## INSTRUCTIONS TO FOLLOW:
The copy must start at the line that contains "Recreate this scene" and finish at the line that contains "scene=bpy.context.scene; COL=scene.collection", reproducing each line exactly. Any picture in that span is omitted.

## EXCERPTED RECORDS:
=======

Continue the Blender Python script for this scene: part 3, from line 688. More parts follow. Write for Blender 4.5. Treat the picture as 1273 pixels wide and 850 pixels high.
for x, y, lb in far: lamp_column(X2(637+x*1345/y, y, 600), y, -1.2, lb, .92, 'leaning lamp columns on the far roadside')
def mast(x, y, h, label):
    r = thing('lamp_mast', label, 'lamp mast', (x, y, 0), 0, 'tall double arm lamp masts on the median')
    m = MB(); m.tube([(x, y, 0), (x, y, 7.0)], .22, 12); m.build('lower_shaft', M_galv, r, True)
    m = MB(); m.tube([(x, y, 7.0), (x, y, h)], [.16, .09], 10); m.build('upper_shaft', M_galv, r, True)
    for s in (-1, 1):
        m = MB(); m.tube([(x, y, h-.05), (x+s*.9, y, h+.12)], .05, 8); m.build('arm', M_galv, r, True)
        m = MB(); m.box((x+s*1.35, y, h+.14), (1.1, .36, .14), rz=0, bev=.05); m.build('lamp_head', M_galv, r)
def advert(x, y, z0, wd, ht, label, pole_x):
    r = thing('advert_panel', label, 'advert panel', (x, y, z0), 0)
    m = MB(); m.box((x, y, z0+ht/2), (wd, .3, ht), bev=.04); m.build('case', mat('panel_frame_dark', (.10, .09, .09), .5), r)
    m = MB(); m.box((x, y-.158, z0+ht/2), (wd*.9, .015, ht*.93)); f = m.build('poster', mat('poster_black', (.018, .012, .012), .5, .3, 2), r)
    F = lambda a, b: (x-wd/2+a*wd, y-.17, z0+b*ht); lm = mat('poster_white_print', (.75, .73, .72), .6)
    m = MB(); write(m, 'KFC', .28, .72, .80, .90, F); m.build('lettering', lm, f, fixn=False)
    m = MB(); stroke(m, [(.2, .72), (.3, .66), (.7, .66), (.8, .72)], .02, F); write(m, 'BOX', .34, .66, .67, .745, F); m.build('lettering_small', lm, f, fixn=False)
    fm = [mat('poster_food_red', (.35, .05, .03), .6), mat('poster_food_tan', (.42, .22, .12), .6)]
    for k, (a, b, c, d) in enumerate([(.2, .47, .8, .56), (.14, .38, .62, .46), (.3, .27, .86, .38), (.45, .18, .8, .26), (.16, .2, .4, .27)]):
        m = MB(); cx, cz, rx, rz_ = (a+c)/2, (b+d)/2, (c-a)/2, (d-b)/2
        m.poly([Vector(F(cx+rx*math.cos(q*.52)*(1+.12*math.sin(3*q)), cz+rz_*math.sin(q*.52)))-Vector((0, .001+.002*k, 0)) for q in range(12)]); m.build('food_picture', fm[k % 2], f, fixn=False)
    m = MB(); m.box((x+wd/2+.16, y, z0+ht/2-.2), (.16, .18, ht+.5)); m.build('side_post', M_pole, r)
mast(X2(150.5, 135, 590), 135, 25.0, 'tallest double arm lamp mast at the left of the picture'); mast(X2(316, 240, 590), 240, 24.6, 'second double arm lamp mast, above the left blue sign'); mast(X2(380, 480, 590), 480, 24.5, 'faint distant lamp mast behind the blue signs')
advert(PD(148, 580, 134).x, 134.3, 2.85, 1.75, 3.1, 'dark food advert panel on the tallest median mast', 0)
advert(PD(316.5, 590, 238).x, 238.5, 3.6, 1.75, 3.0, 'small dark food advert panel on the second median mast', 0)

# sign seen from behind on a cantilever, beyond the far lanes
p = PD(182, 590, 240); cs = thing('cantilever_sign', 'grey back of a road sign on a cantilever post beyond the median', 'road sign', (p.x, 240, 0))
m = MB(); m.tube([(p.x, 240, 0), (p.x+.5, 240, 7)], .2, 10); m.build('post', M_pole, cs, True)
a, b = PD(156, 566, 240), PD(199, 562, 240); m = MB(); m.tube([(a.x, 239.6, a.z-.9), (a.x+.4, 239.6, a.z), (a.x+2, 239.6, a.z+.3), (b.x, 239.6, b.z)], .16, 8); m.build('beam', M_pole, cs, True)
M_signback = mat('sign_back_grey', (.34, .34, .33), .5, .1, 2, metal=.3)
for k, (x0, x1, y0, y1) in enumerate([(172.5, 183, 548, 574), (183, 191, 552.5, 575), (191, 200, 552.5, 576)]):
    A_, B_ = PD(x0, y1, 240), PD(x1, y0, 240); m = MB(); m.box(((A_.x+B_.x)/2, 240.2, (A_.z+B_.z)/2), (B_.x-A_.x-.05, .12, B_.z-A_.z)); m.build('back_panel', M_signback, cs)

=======

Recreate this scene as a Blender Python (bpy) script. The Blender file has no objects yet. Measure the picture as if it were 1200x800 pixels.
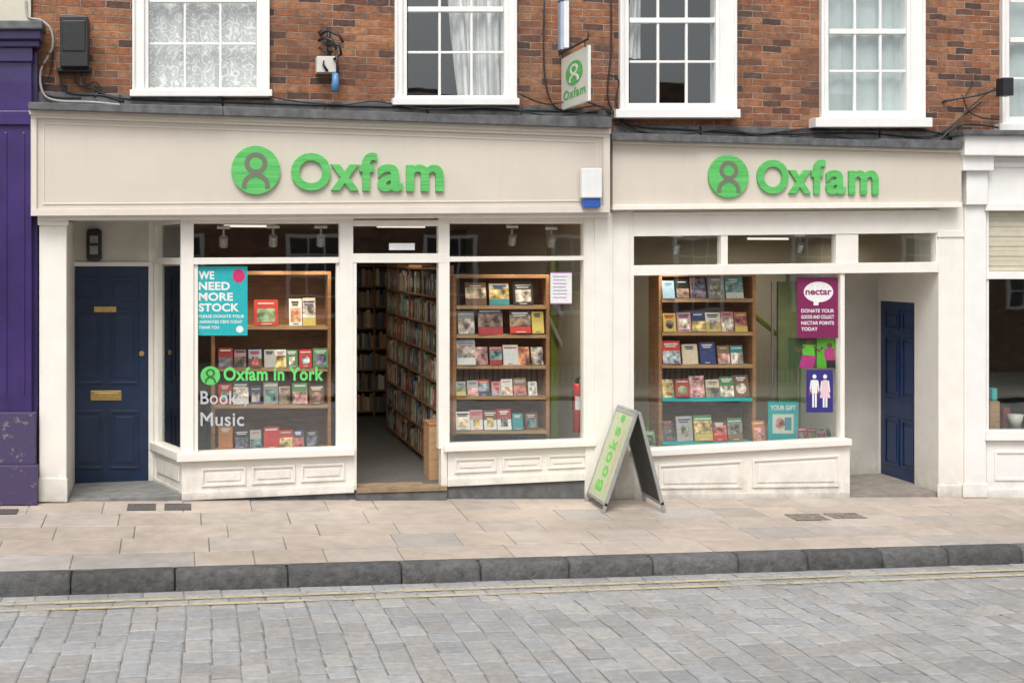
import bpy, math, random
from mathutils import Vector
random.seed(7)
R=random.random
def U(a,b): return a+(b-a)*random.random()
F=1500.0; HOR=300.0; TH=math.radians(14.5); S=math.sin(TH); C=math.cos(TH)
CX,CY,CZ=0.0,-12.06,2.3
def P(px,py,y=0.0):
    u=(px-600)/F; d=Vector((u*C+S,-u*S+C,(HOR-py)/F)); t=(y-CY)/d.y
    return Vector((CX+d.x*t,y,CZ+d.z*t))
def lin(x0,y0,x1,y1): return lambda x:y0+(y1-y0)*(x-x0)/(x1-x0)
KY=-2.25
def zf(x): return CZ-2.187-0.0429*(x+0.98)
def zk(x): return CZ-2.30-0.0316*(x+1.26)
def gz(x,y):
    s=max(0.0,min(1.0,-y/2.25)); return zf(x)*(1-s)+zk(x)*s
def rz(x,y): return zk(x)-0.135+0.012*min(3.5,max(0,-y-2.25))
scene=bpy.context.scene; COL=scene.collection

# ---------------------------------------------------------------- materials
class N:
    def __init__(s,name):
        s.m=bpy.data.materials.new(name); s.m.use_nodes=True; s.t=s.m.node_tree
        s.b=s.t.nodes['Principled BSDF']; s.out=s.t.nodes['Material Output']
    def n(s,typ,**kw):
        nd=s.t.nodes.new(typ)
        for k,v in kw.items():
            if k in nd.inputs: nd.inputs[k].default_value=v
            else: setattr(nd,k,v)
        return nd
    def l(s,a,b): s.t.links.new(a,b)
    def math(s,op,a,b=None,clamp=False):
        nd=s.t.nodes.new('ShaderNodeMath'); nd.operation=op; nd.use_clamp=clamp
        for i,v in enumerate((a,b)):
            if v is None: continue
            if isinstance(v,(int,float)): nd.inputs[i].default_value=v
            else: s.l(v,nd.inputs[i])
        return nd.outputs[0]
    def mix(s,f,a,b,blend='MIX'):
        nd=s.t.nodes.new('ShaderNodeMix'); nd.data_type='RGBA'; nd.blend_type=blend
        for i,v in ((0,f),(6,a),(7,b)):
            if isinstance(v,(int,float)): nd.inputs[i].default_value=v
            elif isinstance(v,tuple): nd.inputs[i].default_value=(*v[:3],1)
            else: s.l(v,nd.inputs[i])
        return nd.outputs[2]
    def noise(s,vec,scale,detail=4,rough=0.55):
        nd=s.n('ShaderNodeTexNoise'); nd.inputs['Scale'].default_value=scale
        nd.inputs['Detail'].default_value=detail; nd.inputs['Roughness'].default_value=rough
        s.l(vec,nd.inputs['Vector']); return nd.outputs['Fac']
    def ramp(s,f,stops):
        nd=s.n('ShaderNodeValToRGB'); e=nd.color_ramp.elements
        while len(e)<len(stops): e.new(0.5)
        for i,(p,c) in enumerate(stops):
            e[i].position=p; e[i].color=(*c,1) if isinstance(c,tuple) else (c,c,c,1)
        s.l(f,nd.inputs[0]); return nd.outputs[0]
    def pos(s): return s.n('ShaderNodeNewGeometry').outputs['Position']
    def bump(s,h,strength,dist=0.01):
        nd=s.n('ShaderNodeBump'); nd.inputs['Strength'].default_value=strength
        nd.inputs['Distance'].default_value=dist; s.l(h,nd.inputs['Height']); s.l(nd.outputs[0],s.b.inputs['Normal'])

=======

## COMPLETED TASK:
Recreate this scene as a Blender Python (bpy) script. The Blender file has no objects yet. Measure the picture as if it were 1200x800 pixels.
import bpy, math, random
from mathutils import Vector
random.seed(7)
R=random.random
def U(a,b): return a+(b-a)*random.random()
F=1500.0; HOR=300.0; TH=math.radians(14.5); S=math.sin(TH); C=math.cos(TH)
CX,CY,CZ=0.0,-12.06,2.3
def P(px,py,y=0.0):
    u=(px-600)/F; d=Vector((u*C+S,-u*S+C,(HOR-py)/F)); t=(y-CY)/d.y
    return Vector((CX+d.x*t,y,CZ+d.z*t))
def lin(x0,y0,x1,y1): return lambda x:y0+(y1-y0)*(x-x0)/(x1-x0)
KY=-2.25
def zf(x): return CZ-2.187-0.0429*(x+0.98)
def zk(x): return CZ-2.30-0.0316*(x+1.26)
def gz(x,y):
    s=max(0.0,min(1.0,-y/2.25)); return zf(x)*(1-s)+zk(x)*s
def rz(x,y): return zk(x)-0.135+0.012*min(3.5,max(0,-y-2.25))
scene=bpy.context.scene; COL=scene.collection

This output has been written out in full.